Interviewed by Sven Birkerts

 

Interviewer:

To what extent are you using divine intervention as a kind of psychic metaphor?

 

Brodsky: Actually to a large extent. What I mean actually is the intervention of language upon you or into you. That famous line of Auden’s about Yeats: “mad Ireland hurt you into poetry” What “hurts” you into poetry or literature is language, your sense of language. Not your private philosophy or your politics, nor even the creative urge, or youth.

 

Interviewer: So, if you’re making a cosmology you’re putting language at the apex?

 

Brodsky: Well, it’s no small thing—it’s pretty grand. When they say “the poet hears the voice of the Muse,” it’s nonsense if the nature of the Muse is unspecified. But if you take a closer look, the voice of the Muse is the voice of the language. It’s a lot more mundane than the way I’m putting it. Basically, it’s one’s reaction to what one hears, what one reads.

 

Interviewer: Your use of that language—it seems to me—is to relate a vision of history running down, coming to a dead end.

 

Brodsky: That might be.

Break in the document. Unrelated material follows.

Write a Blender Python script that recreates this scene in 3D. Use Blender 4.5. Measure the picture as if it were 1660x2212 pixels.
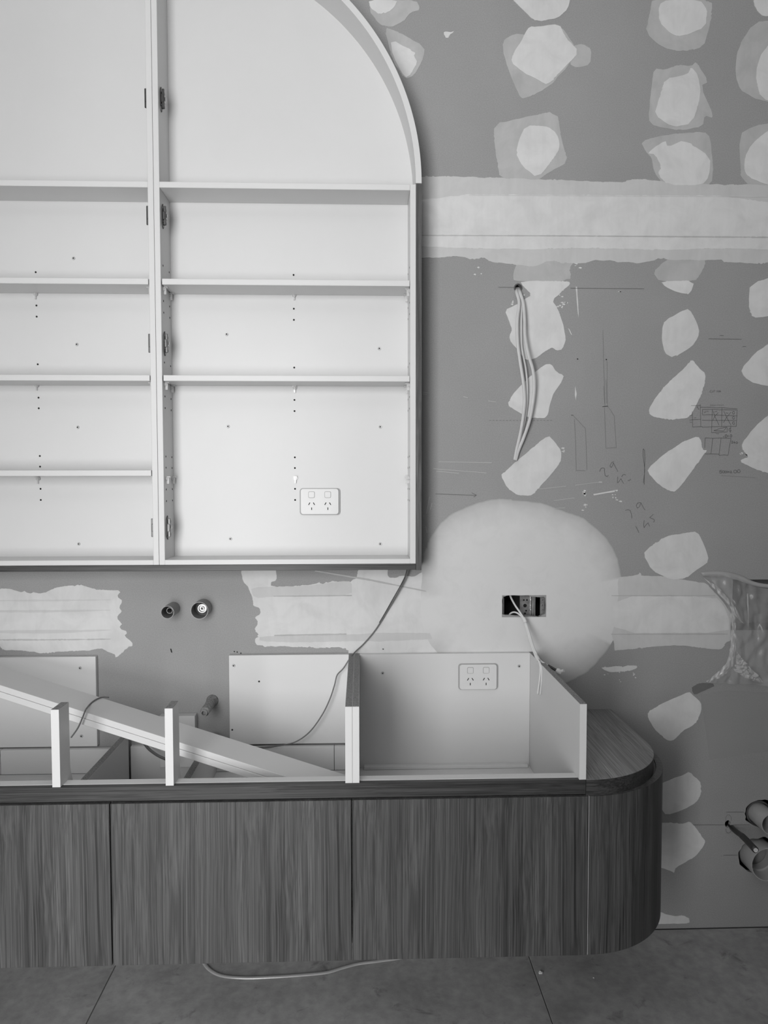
import bpy, bmesh, math, random
from mathutils import Vector, Matrix, noise
random.seed(7)
for o in list(bpy.data.objects): bpy.data.objects.remove(o)
SC = bpy.context.scene
COL = SC.collection

# ------------------------------------------------------------------ camera
FPX = 1560.0
CAM = Vector((0.0, -2.1452, 1.3872))
YAW, PITCH, ROLL = 0.0315, -0.0443, -0.0014
fw = Vector((math.sin(YAW)*math.cos(PITCH), math.cos(YAW)*math.cos(PITCH), math.sin(PITCH)))
rt0 = Vector((math.cos(YAW), -math.sin(YAW), 0)); up0 = rt0.cross(fw)
RT = math.cos(ROLL)*rt0 + math.sin(ROLL)*up0
UP = -math.sin(ROLL)*rt0 + math.cos(ROLL)*up0
cd = bpy.data.cameras.new('camera'); cam = bpy.data.objects.new('camera', cd); COL.objects.link(cam)
cd.sensor_fit = 'HORIZONTAL'; cd.sensor_width = 36; cd.lens = FPX/1660*36; cd.clip_start = .05
M = Matrix((RT, UP, -fw)).transposed().to_4x4(); M.translation = CAM
cam.matrix_world = M
SC.camera = cam

# ------------------------------------------------------------------ light: daylight from an assumed rear window, exposure
W = bpy.data.worlds.new('world'); SC.world = W; W.use_nodes = True
W.node_tree.nodes['Background'].inputs[0].default_value = (1, 1, 1, 1)
W.node_tree.nodes['Background'].inputs[1].default_value = 0.0
def area(name, loc, target, sx, sy, power):
    d = bpy.data.lights.new(name, 'AREA'); d.shape = 'RECTANGLE'; d.size = sx; d.size_y = sy; d.energy = power
    o = bpy.data.objects.new(name, d); COL.objects.link(o); o.location = loc
    o.rotation_euler = (Vector(target)-Vector(loc)).to_track_quat('-Z', 'Y').to_euler()
    return o
area('assumed_window_daylight', (-.95, -3.64, 1.30), (-.95, 0, 1.30), 1.5, 2.2, 146)       # area light for an assumed, unseen tall rear window, left of the camera
SC.view_settings.view_transform = 'Standard'; SC.view_settings.look = 'None'
SC.view_settings.gamma = 1; SC.view_settings.use_curve_mapping = False
SC.view_settings.exposure = 0.0

# ------------------------------------------------------------------ helpers
def ray(px, py): return fw + RT*((px-830)/FPX) + UP*((1106-py)/FPX)
def at(px, py, y=0.0):                       # photo pixel -> point on the plane y
    d = ray(px, py); return CAM + d*((y-CAM.y)/d.y)
def at_z(px, py, z):
    d = ray(px, py); return CAM + d*((z-CAM.z)/d.z)
def at_x(px, py, x):
    d = ray(px, py); return CAM + d*((x-CAM.x)/d.x)
def at_plane(px, py, p, n):
    d = ray(px, py); return CAM + d*((p-CAM).dot(n)/d.dot(n))

def link(o, parent):
    COL.objects.link(o)
    if parent is not None:
        o.parent = parent
        o.matrix_parent_inverse = Matrix.Translation(-world_loc(parent))
    return o
def world_loc(o):
    v = Vector(o.location)
    if o.parent is not None: v = v + o.matrix_parent_inverse.translation + world_loc(o.parent)
    return v
def thing(name, label, cat, loc=(0, 0, 0), group=None):
    o = bpy.data.objects.new(name, None); COL.objects.link(o); o.location = loc; o.empty_display_size = .05
    return tag(o, label, cat, group)
def tag(o, label, cat, group=None):
    o['label'] = label; o['category'] = cat
    if group: o['group'] = group
    return o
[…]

Basically, it’s hard for me to assess myself, a hardship not only prompted by the immodesty of the enterprise, but because one is not capable of assessing himself, let alone his work. However, if I were to summarize, my main interest is the nature of time. That’s what interests me most of all. What time can do to a man. That’s one of the closest insights into the nature of time that we’re allowed to have.

 

Interviewer: In your piece on St. Petersburg you speak of water as a “form of time.”

 

Brodsky: Ya, it’s another form of time... it was kind of nice, that piece, except that I never got proofs to read and quite a lot of mistakes crept in, misspellings and all those things. It matters to me. Not because I’m a perfectionist, but because of my love affair with the English language.

 

Interviewer: How do you think you fare as your own translator? Do you translate or rewrite?

 

Brodsky: No, I certainly don’t rewrite. I may redo certain translations, which causes a lot of bad blood with translators, because I try to restore in translation even those things which I regard as weaknesses. It’s a maddening thing in itself to look at an old poem of yours. To translate it is even more maddening. So, before doing that you have to cool off a great deal, and when you start you are looking upon your work as the soul looks from its abode upon the abandoned body. The only thing the soul perceives is the slow smoking of decay.

So, you don’t really have any attachment to it. When you’re translating, you try to preserve the sheen, the paleness of those leaves. And you accept how some of them look ugly, but then perhaps when you were doing the original that was because of some kind of strategy. Weaknesses have a certain function in a poem... some strategy in order to pave the reader’s way to the impact of this or that line.

 

Interviewer: How about Russian writers?

 

Brodsky: I don’t know really quite whom I react to most. I remember the great impact Mandelstam’s poetry had on me when I was nineteen or twenty. He was unpublished. He’s still largely unpublished and unheeded in criticism and even in private conversations, except for the friends, except for my circle, so to speak. General knowledge of him is extremely limited, if any. I remember the impact of his poetry on me. It’s still there. As I read it I’m sometimes flabbergasted. Another poet who really changed not only my idea of poetry, but also my perception of the world—which is what it’s all about, ya?—is Tsvetayeva. I personally feel closer to Tsvetayeva—to her poetics, to her techniques, which I was never capable of. This is an extremely immodest thing to say, but, I always thought, “Can I do the Mandelstam thing?” I thought on several occasions that I succeeded at a kind of pastiche.

But Tsvetayeva. I don’t think I ever managed to approximate her voice. She was the only poet—and if you’re a professional that’s what’s going on in your mind—with whom I decided not to compete.

 

Interviewer: What was the distinctive element that attracted you but also frustrated you?

 

Brodsky: Well, it never frustrated me. She’s a woman in the first place. But hers is the most tragic voice of all Russian poetry. It’s impossible to say she’s the greatest because other people create comparisons—Cavafy, Auden—but I personally feel tremendously attracted to her.

It is a very simple thing. Hers is extremely tragic poetry, not only in subject matter—this is not big news, especially in the Russian realm—but in her language, her prosody. Her voice, her poetry, gives you almost the idea or sense that the tragedy is within the language itself. The reason I decided—it was almost a conscious decision not to compete with her—well, for one thing, I knew I would fail. After all, I’m a different person, a man what’s more, and it’s almost unseemly for a man to speak at the highest pitch of his voice, by which I don’t mean she was just a kind of romantic, raving... she was a very dark poet.